Recent legislative maneuvering gave parents little hope. Last week, Republicans stacked a House committee with extra members to defeat a bipartisan proposal that would have blunted some of the cuts sought by Republican Reps. David Livingston and Matt Gress. Several parents who rely on DDD watched that political gamesmanship happen in person at the Capitol.

Even Wednesday afternoon, with the funding deadline a week away, prospects looked grim. Lawmakers could not agree on a solution, shooting down a restrictive bill that Hobbs vowed to veto anyway. But after four hours of closed-door negotiations Wednesday evening — led by Democratic Rep. Nancy Gutierrez and Republican Rep. Julie Willoughby — lawmakers reached a deal, passing a bill that doesn’t cut parent pay while also instituting more oversight.

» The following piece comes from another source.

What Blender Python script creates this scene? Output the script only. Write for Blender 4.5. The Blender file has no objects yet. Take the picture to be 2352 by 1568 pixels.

On Thursday morning, the bill passed nearly unanimously through the Arizona Senate without amendments, landing it on Hobbs’ desk by mid-afternoon.

click to enlarge a woman smiles inside a committee room
Brandi Coon uses the Parents as Paid Caregivers program to care for her 10-year-old son with cerebral palsy.
Courtesy of Brandi Coon

‘A miracle’

To Brandi Coon, the co-founder of the Raising Voices Coalition, which advocates for the PPCG program, the Wednesday night bargain was “a miracle.” She and Thorne, who uses the PPCG program to care for her 12-year-old autistic son, said Gutierrez and Willoughby deserved credit for hashing out a solution.

Thorne said the two lawmakers’ “names should be on that bill, let’s get that straight.” The pair “just wanted to make sure that families got the support that they needed. They are examples of what leaders should be.”

“It is a really great compromise on both sides,” added Coon, who relies on PPCG to care for her 10-year-old son with cerebral palsy. “It gave the Republicans what they were asking for and doesn’t harm our programs in the DDD community at the same time.”

After the House finally passed the bill Wednesday night, Patterson told New Times that she’s glad lawmakers “kind of opened their eyes” to how a lack of funding would affect so many people. Now, she won’t have to move out of Arizona to care for her son, she said.

“We’re definitely really grateful,” said Patterson, whose 2-year-old son Aries was born with the rare 5Q31.3 deletion syndrome and requires constant care. “I’m just happy that I can keep my son home and his nursing is not going to be affected.”

Now that Hobbs has signed the bill to ensure DDD funding doesn’t run out in seven days, the pressure on DDD families is lifted. She and Republicans still have to negotiate the program's future in the budget for the next fiscal year and beyond. But that doesn’t figure to be as protracted a battle as the one the two sides just finished.

DDD families appreciate the breather.

“Now that there’s a resolution,” Thorne said, “everybody can just take a deep breath and kind of regroup from the trauma they’ve been through for the past two months.”